- _Challenge_: Reproduce exactly, and only, the lines running from the start of the entries below to the line containing "SC = bpy.context.scene".

- _Exercise input_:

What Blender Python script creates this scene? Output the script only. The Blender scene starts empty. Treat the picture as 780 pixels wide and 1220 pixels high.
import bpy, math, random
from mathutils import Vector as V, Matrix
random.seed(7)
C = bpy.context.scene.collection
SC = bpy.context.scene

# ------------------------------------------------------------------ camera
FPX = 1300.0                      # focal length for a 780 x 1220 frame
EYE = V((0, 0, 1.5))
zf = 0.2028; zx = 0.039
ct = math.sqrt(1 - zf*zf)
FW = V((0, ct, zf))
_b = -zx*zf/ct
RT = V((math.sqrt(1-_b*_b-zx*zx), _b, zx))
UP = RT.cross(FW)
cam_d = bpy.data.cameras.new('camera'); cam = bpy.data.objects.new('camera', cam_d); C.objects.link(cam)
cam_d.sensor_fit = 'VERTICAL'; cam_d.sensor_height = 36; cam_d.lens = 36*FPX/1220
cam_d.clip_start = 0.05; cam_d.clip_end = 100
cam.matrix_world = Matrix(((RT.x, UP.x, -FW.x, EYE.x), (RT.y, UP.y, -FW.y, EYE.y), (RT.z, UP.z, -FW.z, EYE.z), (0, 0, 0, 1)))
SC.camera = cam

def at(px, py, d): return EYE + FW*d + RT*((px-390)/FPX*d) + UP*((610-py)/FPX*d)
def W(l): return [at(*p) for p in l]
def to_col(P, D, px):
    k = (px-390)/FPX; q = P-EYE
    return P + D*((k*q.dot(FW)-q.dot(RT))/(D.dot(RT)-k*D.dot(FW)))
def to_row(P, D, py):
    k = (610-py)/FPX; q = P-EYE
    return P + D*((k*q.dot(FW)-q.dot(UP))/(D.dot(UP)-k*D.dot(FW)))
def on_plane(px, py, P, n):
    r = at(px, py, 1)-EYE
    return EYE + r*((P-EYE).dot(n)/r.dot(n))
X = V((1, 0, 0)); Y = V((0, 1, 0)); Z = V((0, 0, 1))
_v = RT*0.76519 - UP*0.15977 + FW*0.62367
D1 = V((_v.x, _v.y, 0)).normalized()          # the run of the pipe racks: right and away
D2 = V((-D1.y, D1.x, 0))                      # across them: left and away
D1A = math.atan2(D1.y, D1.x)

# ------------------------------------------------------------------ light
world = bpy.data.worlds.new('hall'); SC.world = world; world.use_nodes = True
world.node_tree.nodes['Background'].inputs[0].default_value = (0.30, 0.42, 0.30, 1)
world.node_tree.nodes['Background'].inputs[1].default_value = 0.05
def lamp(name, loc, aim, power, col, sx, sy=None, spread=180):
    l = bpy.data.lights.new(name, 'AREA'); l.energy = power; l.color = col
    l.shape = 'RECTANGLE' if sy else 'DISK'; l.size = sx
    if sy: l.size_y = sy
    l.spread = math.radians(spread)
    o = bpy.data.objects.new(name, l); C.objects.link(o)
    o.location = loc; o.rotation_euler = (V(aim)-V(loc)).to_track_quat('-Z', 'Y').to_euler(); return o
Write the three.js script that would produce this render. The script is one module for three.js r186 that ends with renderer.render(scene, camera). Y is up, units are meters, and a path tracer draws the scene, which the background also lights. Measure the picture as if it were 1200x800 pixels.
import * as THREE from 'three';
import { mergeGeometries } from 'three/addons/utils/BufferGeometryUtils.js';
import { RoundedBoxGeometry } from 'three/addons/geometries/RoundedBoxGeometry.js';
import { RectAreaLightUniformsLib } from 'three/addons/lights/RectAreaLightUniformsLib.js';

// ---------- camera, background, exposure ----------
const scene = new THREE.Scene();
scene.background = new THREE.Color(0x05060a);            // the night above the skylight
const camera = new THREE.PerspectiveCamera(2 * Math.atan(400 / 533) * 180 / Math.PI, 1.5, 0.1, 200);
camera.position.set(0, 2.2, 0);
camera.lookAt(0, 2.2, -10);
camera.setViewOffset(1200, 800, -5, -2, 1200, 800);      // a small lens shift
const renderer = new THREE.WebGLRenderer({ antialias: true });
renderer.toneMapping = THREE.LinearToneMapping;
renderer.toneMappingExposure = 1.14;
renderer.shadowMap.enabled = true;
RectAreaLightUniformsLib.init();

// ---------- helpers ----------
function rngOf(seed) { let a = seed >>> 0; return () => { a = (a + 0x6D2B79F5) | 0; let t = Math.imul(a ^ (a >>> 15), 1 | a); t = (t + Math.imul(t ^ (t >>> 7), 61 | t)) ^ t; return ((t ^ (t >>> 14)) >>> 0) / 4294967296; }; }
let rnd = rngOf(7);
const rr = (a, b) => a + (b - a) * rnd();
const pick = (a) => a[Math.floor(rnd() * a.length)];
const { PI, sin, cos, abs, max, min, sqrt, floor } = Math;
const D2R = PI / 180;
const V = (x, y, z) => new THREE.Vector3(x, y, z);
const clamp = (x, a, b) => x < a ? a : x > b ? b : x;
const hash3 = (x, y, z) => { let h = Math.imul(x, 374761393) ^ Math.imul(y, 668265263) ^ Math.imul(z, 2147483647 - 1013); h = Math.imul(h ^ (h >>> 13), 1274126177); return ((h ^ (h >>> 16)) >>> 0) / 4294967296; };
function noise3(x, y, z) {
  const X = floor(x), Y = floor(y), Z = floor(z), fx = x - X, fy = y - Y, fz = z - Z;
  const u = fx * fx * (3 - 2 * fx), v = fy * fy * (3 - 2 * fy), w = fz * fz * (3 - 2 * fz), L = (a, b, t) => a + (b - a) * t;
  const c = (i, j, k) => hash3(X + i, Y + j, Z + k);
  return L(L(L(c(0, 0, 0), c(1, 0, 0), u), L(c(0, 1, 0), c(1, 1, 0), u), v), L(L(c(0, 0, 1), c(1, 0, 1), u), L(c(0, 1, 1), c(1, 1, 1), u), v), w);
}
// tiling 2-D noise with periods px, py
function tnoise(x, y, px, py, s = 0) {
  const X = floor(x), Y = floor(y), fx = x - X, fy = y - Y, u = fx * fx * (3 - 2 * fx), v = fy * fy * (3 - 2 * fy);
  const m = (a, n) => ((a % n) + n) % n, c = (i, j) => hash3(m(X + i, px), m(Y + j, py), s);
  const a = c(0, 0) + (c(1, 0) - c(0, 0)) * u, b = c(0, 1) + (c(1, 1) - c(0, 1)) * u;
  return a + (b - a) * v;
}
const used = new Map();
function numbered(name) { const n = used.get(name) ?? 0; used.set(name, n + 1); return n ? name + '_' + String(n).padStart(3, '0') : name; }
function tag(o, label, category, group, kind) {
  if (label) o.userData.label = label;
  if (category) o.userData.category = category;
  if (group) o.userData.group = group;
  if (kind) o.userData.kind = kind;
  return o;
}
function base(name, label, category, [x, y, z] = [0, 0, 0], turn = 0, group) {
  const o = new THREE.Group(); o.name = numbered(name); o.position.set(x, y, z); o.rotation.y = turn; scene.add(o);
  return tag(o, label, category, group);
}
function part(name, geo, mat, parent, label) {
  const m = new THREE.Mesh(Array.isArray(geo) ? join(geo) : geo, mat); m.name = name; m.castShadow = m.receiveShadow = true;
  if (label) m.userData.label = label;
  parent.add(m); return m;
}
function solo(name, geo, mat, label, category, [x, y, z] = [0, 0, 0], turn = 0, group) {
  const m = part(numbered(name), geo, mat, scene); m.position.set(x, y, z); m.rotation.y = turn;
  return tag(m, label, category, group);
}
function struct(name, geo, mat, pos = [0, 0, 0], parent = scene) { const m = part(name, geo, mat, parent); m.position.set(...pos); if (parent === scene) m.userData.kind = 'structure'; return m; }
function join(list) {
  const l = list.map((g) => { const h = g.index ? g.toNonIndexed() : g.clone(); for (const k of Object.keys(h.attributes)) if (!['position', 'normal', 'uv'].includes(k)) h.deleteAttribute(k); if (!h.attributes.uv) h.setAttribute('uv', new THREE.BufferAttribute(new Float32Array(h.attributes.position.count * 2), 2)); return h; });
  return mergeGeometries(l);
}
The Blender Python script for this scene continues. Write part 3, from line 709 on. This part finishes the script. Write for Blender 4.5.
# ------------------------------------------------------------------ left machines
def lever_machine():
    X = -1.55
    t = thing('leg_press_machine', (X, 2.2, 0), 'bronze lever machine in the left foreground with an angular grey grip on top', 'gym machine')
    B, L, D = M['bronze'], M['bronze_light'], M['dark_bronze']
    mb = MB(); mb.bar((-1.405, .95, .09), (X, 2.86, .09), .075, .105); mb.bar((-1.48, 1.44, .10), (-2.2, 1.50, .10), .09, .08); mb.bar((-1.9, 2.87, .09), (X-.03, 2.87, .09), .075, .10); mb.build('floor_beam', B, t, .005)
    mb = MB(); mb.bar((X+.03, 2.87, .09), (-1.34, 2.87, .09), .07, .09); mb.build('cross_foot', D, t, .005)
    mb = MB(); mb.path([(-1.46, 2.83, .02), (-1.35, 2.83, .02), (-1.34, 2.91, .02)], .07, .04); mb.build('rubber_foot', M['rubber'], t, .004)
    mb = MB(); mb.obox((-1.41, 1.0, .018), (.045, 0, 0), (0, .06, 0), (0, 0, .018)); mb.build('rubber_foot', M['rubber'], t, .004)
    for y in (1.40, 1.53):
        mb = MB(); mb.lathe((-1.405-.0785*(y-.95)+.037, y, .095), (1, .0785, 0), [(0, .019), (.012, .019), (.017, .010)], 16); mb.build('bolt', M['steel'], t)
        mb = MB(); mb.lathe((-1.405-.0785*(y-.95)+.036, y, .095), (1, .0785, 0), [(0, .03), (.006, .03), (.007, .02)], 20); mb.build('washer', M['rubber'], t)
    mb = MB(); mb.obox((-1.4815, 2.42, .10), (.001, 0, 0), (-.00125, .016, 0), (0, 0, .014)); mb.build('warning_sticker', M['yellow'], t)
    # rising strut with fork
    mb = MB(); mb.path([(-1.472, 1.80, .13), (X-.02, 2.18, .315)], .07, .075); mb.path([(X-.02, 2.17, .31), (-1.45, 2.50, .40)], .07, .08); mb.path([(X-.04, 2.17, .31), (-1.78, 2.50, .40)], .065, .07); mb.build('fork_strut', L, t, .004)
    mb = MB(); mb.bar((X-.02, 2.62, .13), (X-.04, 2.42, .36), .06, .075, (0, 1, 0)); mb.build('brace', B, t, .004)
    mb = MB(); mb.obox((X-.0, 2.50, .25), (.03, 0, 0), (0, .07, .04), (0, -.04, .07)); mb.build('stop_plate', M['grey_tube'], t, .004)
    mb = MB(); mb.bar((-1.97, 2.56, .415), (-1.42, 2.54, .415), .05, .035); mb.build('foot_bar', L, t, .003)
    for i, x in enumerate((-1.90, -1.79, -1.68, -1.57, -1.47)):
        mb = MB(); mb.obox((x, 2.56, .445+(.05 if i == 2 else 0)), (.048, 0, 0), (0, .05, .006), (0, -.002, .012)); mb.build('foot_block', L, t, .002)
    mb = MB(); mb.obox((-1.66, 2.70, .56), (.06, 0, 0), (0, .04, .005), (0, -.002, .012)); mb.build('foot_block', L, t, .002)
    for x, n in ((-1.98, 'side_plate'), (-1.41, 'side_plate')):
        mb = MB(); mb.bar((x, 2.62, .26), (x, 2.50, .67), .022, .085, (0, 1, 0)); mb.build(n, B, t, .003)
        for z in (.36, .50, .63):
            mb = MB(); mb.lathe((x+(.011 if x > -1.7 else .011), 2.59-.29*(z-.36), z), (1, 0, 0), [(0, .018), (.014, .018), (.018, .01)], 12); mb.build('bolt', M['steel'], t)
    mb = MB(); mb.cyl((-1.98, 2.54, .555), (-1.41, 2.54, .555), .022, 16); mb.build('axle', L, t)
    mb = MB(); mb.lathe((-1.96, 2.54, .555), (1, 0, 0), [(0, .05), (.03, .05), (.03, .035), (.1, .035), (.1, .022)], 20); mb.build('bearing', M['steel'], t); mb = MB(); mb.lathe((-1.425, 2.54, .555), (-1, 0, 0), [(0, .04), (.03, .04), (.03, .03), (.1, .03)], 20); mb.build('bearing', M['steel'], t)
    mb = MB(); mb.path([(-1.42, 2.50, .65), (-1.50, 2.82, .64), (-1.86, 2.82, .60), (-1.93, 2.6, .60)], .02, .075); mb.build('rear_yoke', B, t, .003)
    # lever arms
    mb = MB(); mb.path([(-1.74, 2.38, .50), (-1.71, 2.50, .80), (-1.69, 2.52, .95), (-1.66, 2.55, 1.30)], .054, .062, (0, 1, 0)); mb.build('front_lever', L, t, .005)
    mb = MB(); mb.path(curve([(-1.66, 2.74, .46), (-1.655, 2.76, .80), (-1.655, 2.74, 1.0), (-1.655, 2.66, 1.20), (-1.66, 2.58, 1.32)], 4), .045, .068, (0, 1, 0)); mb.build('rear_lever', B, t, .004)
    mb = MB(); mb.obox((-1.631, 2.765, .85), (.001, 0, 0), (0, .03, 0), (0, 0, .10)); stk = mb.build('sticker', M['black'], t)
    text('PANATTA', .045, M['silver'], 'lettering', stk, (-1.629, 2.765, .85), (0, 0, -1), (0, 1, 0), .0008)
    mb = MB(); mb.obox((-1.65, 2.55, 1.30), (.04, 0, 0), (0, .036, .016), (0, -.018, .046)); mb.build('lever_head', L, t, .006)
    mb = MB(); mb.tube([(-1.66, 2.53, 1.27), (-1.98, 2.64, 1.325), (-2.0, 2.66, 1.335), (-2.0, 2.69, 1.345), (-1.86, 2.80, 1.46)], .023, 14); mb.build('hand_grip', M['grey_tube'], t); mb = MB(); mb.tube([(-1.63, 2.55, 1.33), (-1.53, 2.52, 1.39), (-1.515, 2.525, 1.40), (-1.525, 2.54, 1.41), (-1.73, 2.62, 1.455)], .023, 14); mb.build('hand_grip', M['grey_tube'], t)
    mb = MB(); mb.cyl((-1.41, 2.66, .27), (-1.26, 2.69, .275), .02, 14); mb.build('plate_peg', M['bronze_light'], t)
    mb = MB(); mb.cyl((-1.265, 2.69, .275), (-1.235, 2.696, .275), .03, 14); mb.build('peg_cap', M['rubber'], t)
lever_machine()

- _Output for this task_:
What Blender Python script creates this scene? Output the script only. The Blender scene starts empty. Treat the picture as 780 pixels wide and 1220 pixels high.
import bpy, math, random
from mathutils import Vector as V, Matrix
random.seed(7)
C = bpy.context.scene.collection
SC = bpy.context.scene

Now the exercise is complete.